Hyogo Prefecture, Kansai Region, Honshu Island, Japan

 

Himeji is a small city located in Hyogo Prefecture, at the western edge of the Kansai region of Japan. Himeji is most famous for its magnificent castle, Himeji Castle, widely considered to be Japan's most beautiful surviving feudal castle. The castle is designated both a national treasure and a UNESCO world heritage site.

Himeji Castle is a hilltop Japanese castle complex located in Himeji that is regarded as the finest surviving example of 17th century Japanese castle architecture. It comprises a network of 83 buildings with advanced defensive systems from the feudal period. The castle is frequently known as Hakurojo ("White Egret Castle") or Shirasagijo ("White Heron Castle") because of its brilliant white exterior and supposed resemblance to a bird taking flight. Himeji castle captures perfectly the spirit of the samurai-age architecture. Its massive stones, white plastered walls and wooden interior make it the best possible representative of all Japanese castles. The history of Himeji start in 1333, when Akamatsu Norimura built a fort at the current location. After Tokugawa Ieyasu's decisive victory at Segigahara (1600), his son-in-law Ikeda Terumasa started the digging of three moats and the erection of the present castle, completed in 1609. The Honda family, who inherited the castle, added some building in 1618. The castle subsequently passed to the Matsudaira, Sakakibara and eventually Sakai families, until its nationalization when the end of the feudal system came in 1868. The main tower is 46m high and covers an area of 2400 sq. meters. The inner grounds of the castle stretch on 23 hectares (57 acres), but the outer grounds are 10 times as large. The Himeji Castle miraculously survived World War Two bombing and neglect. The Himeji castle has appeared in several films. In the 1967 James Bond film You Only Live Twice, Himeji Castle was the training center for Tiger Tanaka's band of ninjas. It also served as a location for Akira Kurosawa's Kagemusha and Ran. More recently, Tom Cruise's The Last Samurai used the Castle as a background.

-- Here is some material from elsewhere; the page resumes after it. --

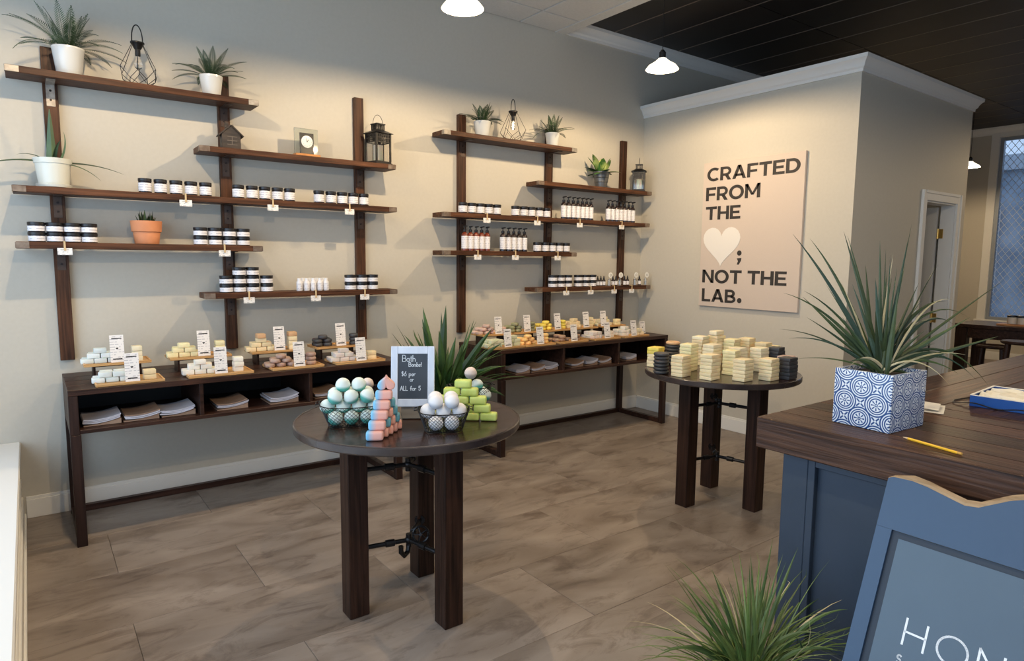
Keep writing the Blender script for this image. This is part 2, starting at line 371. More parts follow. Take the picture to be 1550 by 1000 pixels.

Koko-en/Kokoen Garden (sometimes called Himeji Koko-en) is a Japanese garden located next to Himeji Castle. It was constructed in 1992 at the site of the lord's west residence (Nishi-Oyashiki), to commerate the 100th anniversary of the establishment of the Himeji municipality. The garden is about 3.5 hectares and has nine different gardens designed in various garden styles of the Edo period. Among the gardens are the garden of the lord's residence which features a pond with a waterfall, a tea garden where visitors can enjoy green tea in a tea ceremony house, a pine tree garden, a bamboo garden and a flower garden. The name "Koko-en" is derived from "Koko do" the name of Japan's sixth provincial school founded in 1692 in Himeji by the last Lord of Himeji, Lord Sakai.

Mount Shosha (Shoshazan) is the site of Engyo-ji/Engyoji, an atmospheric temple complex with a history of over 1000 years. Located at the edge of Himeji City, the mountain can be accessed in only 30 minutes from the city center by bus and ropeway. Engyo-ji's temple buildings are spread over a spacious, densely forested area on the mountain top. From the ropeway station it takes a 10-15 minute walk uphill to reach Niomon Gate, and another 10-15 minutes to reach the Maniden, a beautiful wooden temple hall, constructed on pillars on a steep slope. Another five minute walk along forest trails brings you to the three massive wooden temple halls, known as mitsunodo: the Daikodo (main hall), Jikido (lodging and dining hall, now exhibiting temple treasures) and Jogyodo (gymnasium). More temple buildings and an observation point with nice views over the urban sprawl of Himeji, are located even further along the trails in the Okunoin area. In recent years, Mount Shosha has gained some fame overseas by having served as a film location for the Hollywood movie "The Last Samurai".